begin Collected data

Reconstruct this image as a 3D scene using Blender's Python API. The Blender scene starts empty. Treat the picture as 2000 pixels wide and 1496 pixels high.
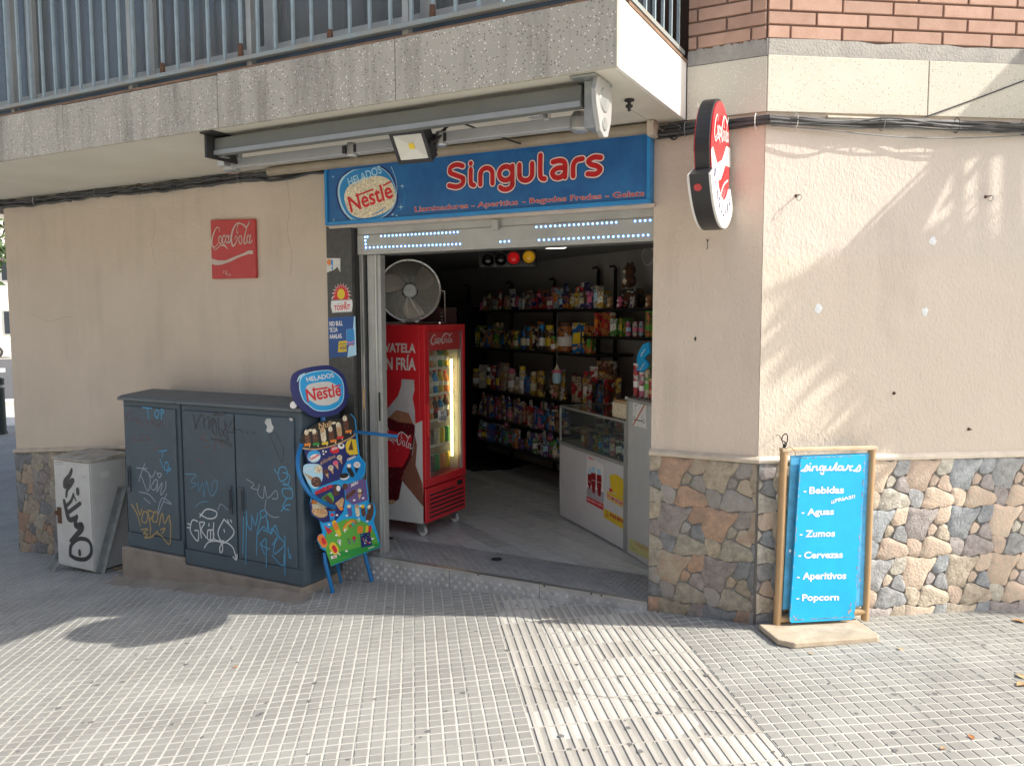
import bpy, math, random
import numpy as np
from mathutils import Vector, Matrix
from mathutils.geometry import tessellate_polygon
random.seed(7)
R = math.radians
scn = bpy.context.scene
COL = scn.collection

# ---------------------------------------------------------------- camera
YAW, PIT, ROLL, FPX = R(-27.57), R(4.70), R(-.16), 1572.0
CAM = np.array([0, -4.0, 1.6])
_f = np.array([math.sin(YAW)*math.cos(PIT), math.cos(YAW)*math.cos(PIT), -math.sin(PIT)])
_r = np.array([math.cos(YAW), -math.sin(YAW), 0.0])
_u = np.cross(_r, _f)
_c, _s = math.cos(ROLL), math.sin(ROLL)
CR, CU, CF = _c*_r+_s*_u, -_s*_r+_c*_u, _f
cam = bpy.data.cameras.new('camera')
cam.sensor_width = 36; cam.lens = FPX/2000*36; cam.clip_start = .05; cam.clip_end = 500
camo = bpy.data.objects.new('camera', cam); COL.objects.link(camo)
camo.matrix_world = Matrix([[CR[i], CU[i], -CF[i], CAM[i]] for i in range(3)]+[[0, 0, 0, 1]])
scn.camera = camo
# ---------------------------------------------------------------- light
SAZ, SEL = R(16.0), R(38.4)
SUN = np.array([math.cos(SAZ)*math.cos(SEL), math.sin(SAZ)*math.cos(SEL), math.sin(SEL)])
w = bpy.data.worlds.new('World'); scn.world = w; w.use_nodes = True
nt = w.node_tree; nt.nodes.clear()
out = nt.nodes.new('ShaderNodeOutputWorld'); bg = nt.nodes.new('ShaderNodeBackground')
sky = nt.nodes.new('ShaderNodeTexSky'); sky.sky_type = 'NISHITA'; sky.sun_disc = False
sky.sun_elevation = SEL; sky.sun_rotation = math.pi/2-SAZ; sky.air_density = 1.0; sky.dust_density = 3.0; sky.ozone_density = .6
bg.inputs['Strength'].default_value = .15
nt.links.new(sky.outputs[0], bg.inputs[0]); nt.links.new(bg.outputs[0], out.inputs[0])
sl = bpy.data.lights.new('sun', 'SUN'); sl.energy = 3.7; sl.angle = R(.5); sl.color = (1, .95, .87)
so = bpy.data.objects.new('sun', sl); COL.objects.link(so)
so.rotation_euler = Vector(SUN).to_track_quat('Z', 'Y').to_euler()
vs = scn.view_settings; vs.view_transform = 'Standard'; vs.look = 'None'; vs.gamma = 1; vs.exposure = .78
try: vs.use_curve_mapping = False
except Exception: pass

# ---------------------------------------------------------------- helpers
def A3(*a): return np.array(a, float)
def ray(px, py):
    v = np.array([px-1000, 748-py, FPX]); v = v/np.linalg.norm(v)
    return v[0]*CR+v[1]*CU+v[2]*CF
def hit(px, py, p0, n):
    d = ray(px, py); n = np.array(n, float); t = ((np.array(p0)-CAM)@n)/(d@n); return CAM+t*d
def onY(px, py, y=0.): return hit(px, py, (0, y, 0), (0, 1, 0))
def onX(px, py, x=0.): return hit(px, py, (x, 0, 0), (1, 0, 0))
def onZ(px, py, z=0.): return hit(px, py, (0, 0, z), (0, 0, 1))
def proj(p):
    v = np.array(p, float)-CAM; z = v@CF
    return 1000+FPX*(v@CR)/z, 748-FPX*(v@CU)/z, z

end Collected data

> Exercise objective: Exactly reproduce the run of lines from the start of the listing through the line with "COL = scn.collection", inclusive; pictures are not copied.

> Reply to the exercise:
Reconstruct this image as a 3D scene using Blender's Python API. The Blender scene starts empty. Treat the picture as 2000 pixels wide and 1496 pixels high.
import bpy, math, random
import numpy as np
from mathutils import Vector, Matrix
from mathutils.geometry import tessellate_polygon
random.seed(7)
R = math.radians
scn = bpy.context.scene
COL = scn.collection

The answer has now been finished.